Friday, December 09, 2016

political anxiety



The house is warm now, although this morning it was colder than usual and I bundled the children up to eat their breakfast. Outside is all ice dripping in the rain and every once in a while a splintery crash as sheets of ice slide off the roof or branches shake off icy coats.

I am trying to work; I have to work because I have a lot of it at the moment. However, my mind is full of worries, so many are crowding in right now! And if my own private worries were not enough, the election has cast a long cold shadow of anxiety. It's been a month now and I've been speaking with an anxiety I've never met before: a political one. I thought it impossible for Trump to win, and I'm a wee bit nervous that he will make paying attention to politics necessary.

Politics—that which I've previously left to people who find policy and power interesting. Or to those who can see past all the bluster and posing to the actual running of a country, to those who somehow don't lose heart. Not me.

Take abortion. I know it's a contentious issue, but bear with me. Studying the issue in college it seemed there were endless ways to evaluate it: from a philosophical, scientific, social, feminist, religious, historical, psychological, etc, point of view. The arguments sat there, in little black and white type on the pages of books. It was exciting to enter each one and see things from this perspective or that—sympathizing with the case for the unborn creature, convinced of the rights of the mother. I walked away from my studies with the conviction that the issue was hopelessly complicated, with no argument clearly triumphant. I felt in the end that both the mother and unborn child had some level of human rights that needed to be balanced against the other. I felt that because the mother was a fully grown, independent human, her rights did in some ways outweigh those of the unborn child—yet not absolutely. In contrast, the rhetoric of the political Pro-Life and Pro-Choice movements were extreme and absolute. I felt frustrated by the burden their political rhetoric placed upon young women. Both parties used her dilemma as an opportunity to present their position in a tidy framework, as if it was obvious and easy. And both sides bordered on hysterical in their depiction of the other point of view.

Politics, I felt, was a ridiculous endeavor. You might as well check your mind in at the door. I put it aside and involved myself in subjects more given to nuance. But, since Trump will be the new president in January, and it seems unlikely he will die before then, I guess I have to gird up my loins.

And then there is another aspect of political engagement that has been weighing on me. If my Facebook feed is any indication (and I hope it isn't) it seems that the ability to listen to those you disagree with in patience and civility—that is, without freaking out, calling names, denouncing, and "unfriending"—is in mighty short supply. How have we become such thin-skinned, one-dimensional individuals?

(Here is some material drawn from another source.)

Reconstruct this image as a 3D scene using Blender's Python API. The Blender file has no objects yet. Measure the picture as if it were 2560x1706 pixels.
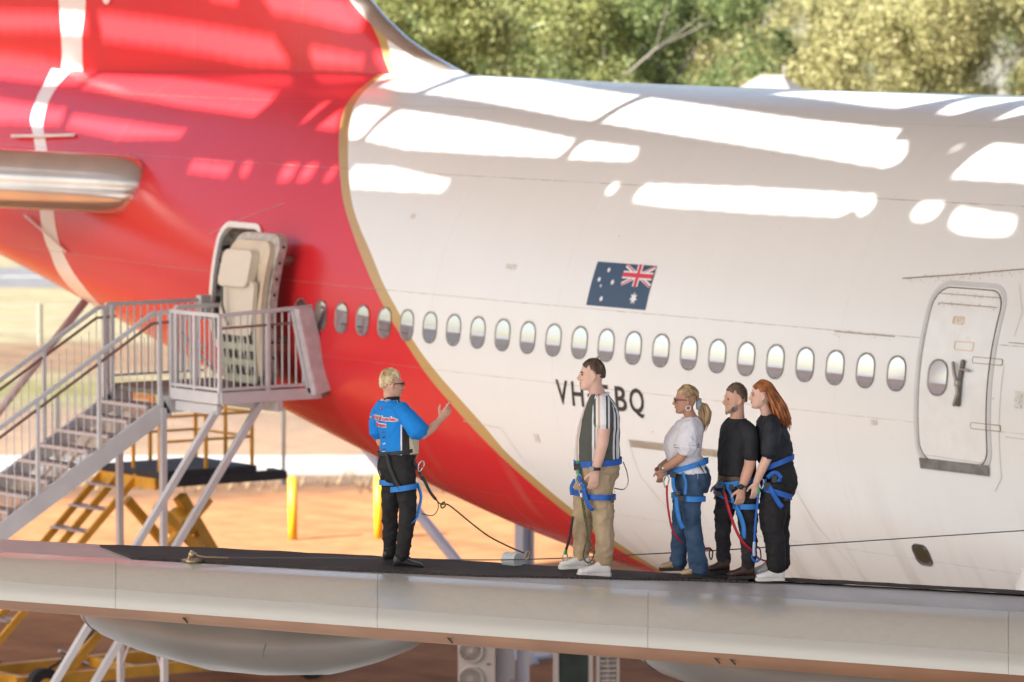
import bpy, bmesh, math, random
import numpy as np
from mathutils import Vector, Matrix, Quaternion, noise
from mathutils.geometry import delaunay_2d_cdt
from mathutils.bvhtree import BVHTree

random.seed(7)
scene = bpy.context.scene
COL = scene.collection
PI = math.pi

# ---------------------------------------------------------------- camera
CAM = Vector((40.44, -38.57, 10.40))
YAW, PITCH = math.radians(36.72), math.radians(4.22)
VIEW = Vector((-math.cos(YAW) * math.cos(PITCH), math.sin(YAW) * math.cos(PITCH), -math.sin(PITCH)))
cd = bpy.data.cameras.new('camera'); cam = bpy.data.objects.new('camera', cd); COL.objects.link(cam)
cam.location = CAM; cam.rotation_euler = VIEW.to_track_quat('-Z', 'Y').to_euler()
cd.sensor_width = 36.0; cd.lens = 36.0 * 12500 / 2560; cd.clip_start = 1.0; cd.clip_end = 6000
cd.dof.use_dof = True; cd.dof.focus_distance = 41.8; cd.dof.aperture_fstop = 2.8
scene.camera = cam

# ---------------------------------------------------------------- sky, sun, exposure
SUN_EL = math.radians(38.0)
SUN_AZ = Vector((-0.03, -1.0, 0)).normalized()          # horizontal direction towards the sun
TO_SUN = Vector((SUN_AZ.x * math.cos(SUN_EL), SUN_AZ.y * math.cos(SUN_EL), math.sin(SUN_EL)))
w = bpy.data.worlds.new('World'); scene.world = w; w.use_nodes = True
nt = w.node_tree; sk = nt.nodes.new('ShaderNodeTexSky'); sk.sky_type = 'NISHITA'; sk.sun_disc = False
sk.sun_elevation = SUN_EL; sk.sun_rotation = math.atan2(SUN_AZ.x, SUN_AZ.y); sk.dust_density = 3.0; sk.air_density = 1.0
bg = nt.nodes['Background']; bg.inputs['Strength'].default_value = 0.068
nt.links.new(sk.outputs[0], bg.inputs['Color'])
sd = bpy.data.lights.new('sun', 'SUN'); sd.energy = 5.0; sd.angle = math.radians(0.53); sd.color = (1.0, 0.97, 0.925)
sun = bpy.data.objects.new('sun', sd); COL.objects.link(sun); sun.rotation_euler = TO_SUN.to_track_quat('Z', 'Y').to_euler()
sun.location = (0, -30, 60)
vs = scene.view_settings; vs.view_transform = 'Standard'; vs.look = 'None'; vs.gamma = 1.0; vs.exposure = 2.03
scene.render.engine = 'CYCLES'; scene.cycles.use_denoising = True; scene.cycles.max_bounces = 8
scene.cycles.diffuse_bounces = 5; scene.cycles.sample_clamp_indirect = 6.0; scene.cycles.caustics_reflective = False; scene.cycles.caustics_refractive = False

# ---------------------------------------------------------------- helpers
R3 = Vector((math.sin(YAW), math.cos(YAW), 0))            # to the right as the walkers are seen
N3 = Vector((-math.cos(YAW), math.sin(YAW), 0))           # away from the viewer, level
Z3 = Vector((0, 0, 1))
MATS = {}

def material(name, col, rough=0.5, metal=0.0, var=0.0, vscale=5.0, bump=0.0, bscale=40.0, spec=0.5, coat=0.0, sss=0.0, sheen=0.0, stretch=None, var2=None):
    if name in MATS: return MATS[name]
    m = bpy.data.materials.new(name); m.use_nodes = True; n = m.node_tree; b = n.nodes['Principled BSDF']
    b.inputs['Base Color'].default_value = (*col, 1); b.inputs['Roughness'].default_value = rough; b.inputs['Metallic'].default_value = metal
    b.inputs['Specular IOR Level'].default_value = spec; b.inputs['Coat Weight'].default_value = coat; b.inputs['Coat Roughness'].default_value = 0.08
    b.inputs['Sheen Weight'].default_value = sheen
    if sss: b.inputs['Subsurface Weight'].default_value = sss; b.inputs['Subsurface Radius'].default_value = (0.012, 0.005, 0.003); b.inputs['Subsurface Scale'].default_value = 1.0
    tc = n.nodes.new('ShaderNodeTexCoord'); mp = n.nodes.new('ShaderNodeMapping'); n.links.new(tc.outputs['Object'], mp.inputs[0])
    if stretch: mp.inputs['Scale'].default_value = stretch
    if var:
        t = n.nodes.new('ShaderNodeTexNoise'); t.inputs['Scale'].default_value = vscale; t.inputs['Detail'].default_value = 5; n.links.new(mp.outputs[0], t.inputs[0])
        mx = n.nodes.new('ShaderNodeMix'); mx.data_type = 'RGBA'
        c2 = var2 or tuple(c * (1 - var) for c in col); c1 = tuple(min(1, c * (1 + var * .6)) for c in col)
        mx.inputs[6].default_value = (*c1, 1); mx.inputs[7].default_value = (*c2, 1)
        rp = n.nodes.new('ShaderNodeMapRange'); rp.inputs[1].default_value = .35; rp.inputs[2].default_value = .65
        n.links.new(t.outputs[0], rp.inputs[0]); n.links.new(rp.outputs[0], mx.inputs[0]); n.links.new(mx.outputs[2], b.inputs['Base Color'])
        mr = n.nodes.new('ShaderNodeMapRange'); mr.inputs[3].default_value = max(0.02, rough - .08); mr.inputs[4].default_value = min(1, rough + .1)
        n.links.new(t.outputs[0], mr.inputs[0]); n.links.new(mr.outputs[0], b.inputs['Roughness'])
    if bump:
        t = n.nodes.new('ShaderNodeTexNoise'); t.inputs['Scale'].default_value = bscale; t.inputs['Detail'].default_value = 3; n.links.new(mp.outputs[0], t.inputs[0])
        bp = n.nodes.new('ShaderNodeBump'); bp.inputs['Strength'].default_value = bump; bp.inputs['Distance'].default_value = 0.01
        n.links.new(t.outputs[0], bp.inputs['Height']); n.links.new(bp.outputs[0], b.inputs['Normal'])
    MATS[name] = m
    return m

def mesh_data(name, verts, faces, smooth=False, mats=()):
    me = bpy.data.meshes.new(name); me.from_pydata([tuple(v) for v in verts], [], [tuple(f) for f in faces])
    for m in mats: me.materials.append(m)
    if smooth:
        me.polygons.foreach_set('use_smooth', [True] * len(me.polygons))
    me.update()
    return me

def add(name, verts, faces, mat=None, parent=None, smooth=False):
    o = bpy.data.objects.new(name, mesh_data(name, verts, faces, smooth, [mat] if mat else ())); COL.objects.link(o)
    if parent: o.parent = parent
    return o

def link(name, me, parent=None, loc=None, rot=None):
    o = bpy.data.objects.new(name, me); COL.objects.link(o)
    if parent: o.parent = parent
    if loc is not None: o.location = loc
    if rot is not None: o.rotation_euler = rot
    return o

def tag(o, label=None, cat=None, group=None, kind=None):
    if label: o['label'] = label
    if cat: o['category'] = cat
    if group: o['group'] = group
    if kind: o['kind'] = kind
    return o

def thing(name, label, cat, loc=(0, 0, 0), rotz=0.0, group=None):
    o = bpy.data.objects.new(name, None); COL.objects.link(o); o.location = loc; o.rotation_euler = (0, 0, rotz); o.empty_display_size = .3
    return tag(o, label, cat, group)

class MB:
    """collects closed pieces of one part"""
    def __init__(s): s.v = []; s.f = []
    def raw(s, verts, faces):
        k = len(s.v); s.v += [Vector(v) for v in verts]; s.f += [tuple(i + k for i in f) for f in faces]; return s
    def box(s, lo, hi):
        x0, y0, z0 = lo; x1, y1, z1 = hi
        return s.raw([(x0, y0, z0), (x1, y0, z0), (x1, y1, z0), (x0, y1, z0), (x0, y0, z1), (x1, y0, z1), (x1, y1, z1), (x0, y1, z1)],
                     [(0, 3, 2, 1), (4, 5, 6, 7), (0, 1, 5, 4), (1, 2, 6, 5), (2, 3, 7, 6), (3, 0, 4, 7)])
    def beam(s, p0, p1, wd, ht, up=(0, 0, 1)):
        p0, p1 = Vector(p0), Vector(p1); t = (p1 - p0).normalized(); up = Vector(up)
        if abs(t.dot(up)) > .98: up = Vector((0, 1, 0))
        a = t.cross(up).normalized() * wd / 2; b = a.cross(t).normalized() * ht / 2
        return s.raw([p0 - a - b, p0 + a - b, p0 + a + b, p0 - a + b, p1 - a - b, p1 + a - b, p1 + a + b, p1 - a + b],
                     [(0, 1, 2, 3), (7, 6, 5, 4), (0, 4, 5, 1), (1, 5, 6, 2), (2, 6, 7, 3), (3, 7, 4, 0)])
    def loft(s, rings):
        n = len(rings[0]); k = len(s.v)
        for r in rings: s.v += [Vector(p) for p in r]
        for i in range(len(rings) - 1):
            for j in range(n):
                j2 = (j + 1) % n
                s.f.append((k + i * n + j, k + i * n + j2, k + (i + 1) * n + j2, k + (i + 1) * n + j))
        s.f.append(tuple(k + j for j in reversed(range(n)))); s.f.append(tuple(k + (len(rings) - 1) * n + j for j in range(n)))
        return s
    def path(s, pts, rad, n=10, flat=1.0, up=None, caps=True):
        """swept tube; rad a number, a list, or a list of (side, up) pairs"""
        pts = [Vector(p) for p in pts]; m = len(pts)
        if not isinstance(rad, (list, tuple)): rad = [rad] * m
        rings = []; pa = Vector(up) if up else None
        for i, p in enumerate(pts):
            t = (pts[min(i + 1, m - 1)] - pts[max(i - 1, 0)]).normalized()
            if pa is None: pa = Vector((0, 0, 1)) if abs(t.z) < .9 else Vector((0, 1, 0))
            a = t.cross(pa)
            if a.length < 1e-5: a = t.cross(Vector((1, .3, 0)))
            a.normalize(); b = a.cross(t).normalized()
            if not up: pa = b
            r = rad[i]; ra, rb = r if isinstance(r, (list, tuple)) else (r, r * flat)
            rings.append([p + a * ra * math.cos(2 * PI * j / n) + b * rb * math.sin(2 * PI * j / n) for j in range(n)])
            if caps and i == 0: cap0 = (p - t * min(ra, rb) * .6, rings[0])
            if caps and i == m - 1: cap1 = (p + t * min(ra, rb) * .6, rings[-1])
        if caps:
            c, r0 = cap0; rings.insert(0, [c + (q - pts[0]) * .45 for q in r0])
            c, r1 = cap1; rings.append([c + (q - pts[-1]) * .45 for q in r1])
        return s.loft(rings)
    def ball(s, c, rx, ry=None, rz=None, n=14, m=9, rot=None):
        ry = ry or rx; rz = rz or rx; c = Vector(c); rings = []
        for i in range(m):
            ph = -PI / 2 + PI * (i + .5) / m
            ring = []
            for j in range(n):
                q = Vector((rx * math.cos(ph) * math.cos(2 * PI * j / n), ry * math.cos(ph) * math.sin(2 * PI * j / n), rz * math.sin(ph)))
                if rot: q = rot @ q
                ring.append(c + q)
            rings.append(ring)
        return s.loft(rings)
    def ribbon(s, pts, width, side, th=.004):
        """flat strap: side is the direction of its width (vector or list)"""
        pts = [Vector(p) for p in pts]; m = len(pts); rings = []
        for i, p in enumerate(pts):
            t = (pts[min(i + 1, m - 1)] - pts[max(i - 1, 0)]).normalized()
            sv = Vector(side[i] if isinstance(side, list) else side); sv = (sv - t * sv.dot(t)).normalized(); nv = t.cross(sv) * th / 2; sv = sv * width / 2
            rings.append([p - sv - nv, p + sv - nv, p + sv + nv, p - sv + nv])
        return s.loft(rings)
    def build(s, name, mat=None, parent=None, smooth=False):
        return add(name, s.v, s.f, mat, parent, smooth)

def curve_pts(pts, n=24):
    """Catmull-Rom through points"""
    P = [Vector(p) for p in pts]; P = [P[0] * 2 - P[1]] + P + [P[-1] * 2 - P[-2]]; out = []
    segs = len(P) - 3
    for k in range(n + 1):
        u = k / n * segs; i = min(int(u), segs - 1); t = u - i; a, b, c, d = P[i:i + 4]
        out.append(.5 * ((2 * b) + (c - a) * t + (2 * a - 5 * b + 4 * c - d) * t * t + (3 * b - a - 3 * c + d) * t ** 3))
    return out

def evaluated(o):
    dg = bpy.context.evaluated_depsgraph_get(); dg.update()
    return bpy.data.meshes.new_from_object(o.evaluated_get(dg), depsgraph=dg)

def text_mesh(txt, size, bold=0.0):
    fc = bpy.data.curves.new('text_source', 'FONT'); fc.body = txt; fc.size = size; fc.offset = bold; fc.resolution_u = 3; fc.fill_mode = 'FRONT'
    o = bpy.data.objects.new('text_source', fc); COL.objects.link(o); me = evaluated(o); bpy.data.objects.remove(o); bpy.data.curves.remove(fc)
    return me

def surf_smooth(me):
    me.polygons.foreach_set('use_smooth', [True] * len(me.polygons)); me.update()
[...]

In my early 30s in New York City I met a number of young professionals who were dedicated to liberal causes in a way that vaguely concerned me. To be clear, the causes didn't bother me, it was the way these young idealists regarded those who disagreed with them that did. They reminded me of the fundamentalist Christians I knew growing up: utterly convinced of the righteousness of their cause and easily threatened by disagreement. In the Christian circles I had grown up with—anabaptists, fundamentalists, evangelicals—I had become familiar with the look of anxiety when people around them said or did things they flagged as ungodly, secular, or of the world.  I saw the same behavior here, but from young liberal activists. The red flags this time around were ideas that seemed conservative, Republican or Christian. Around that time I was dating a thoughtful young Spinoza philosopher who was involved in a satirical culture jamming organization called Billionaires for Bush. He had grown up in a southern Baptist family and but had left his religious identity behind. He, however, noted the same thing. He said that the religious fervor he associated with church youth groups was uncannily akin to what he saw among political activists. He wondered if some underlying impulse had remained, while the cause had changed.

It occurs to me now—perhaps as a result of paying attention to politics for a whole month—that what I really want is a political atmosphere akin to my time studying the various perspectives on abortion. I want issues explored from all sorts of angles, hearty discussion, disagreement, and—most of all—the civility to hear each other out. When I meet (or read an article written by) a person who seems adept at looking at things from numerous different perspectives a whoop of joy washes up inside me! How exciting! How beautiful! It doesn't matter if the person passionately espouses one party or point of view—what matters is their ability to listen to and acknowledge the opposition. I want to shout, "Listen! Listen! Here is hope for humanity!"

I wish we could, as a people, muster up the maturity to listen to those who disagree with us and see if we can find any common ground. Common ground doesn't mean we lose ourselves and our convictions, it means we honor those parts of our human experience we share. And the goodwill engendered may give us a place from which to engage in honest and thoughtful dialogue. It could mean a new idea, a more expansive perspective, perhaps even a win-win solution.

So here I am, with a mind full of worries and my first case of political anxiety. And, as always, I have come back to the words of Etty Hillesum:
"I believe that I will never be able to hate any human being for his so-called wickedness, that I shall only hate the evil that is within me... In any case, we cannot be lax enough in what we demand of others and strict enough in what we demand of ourselves."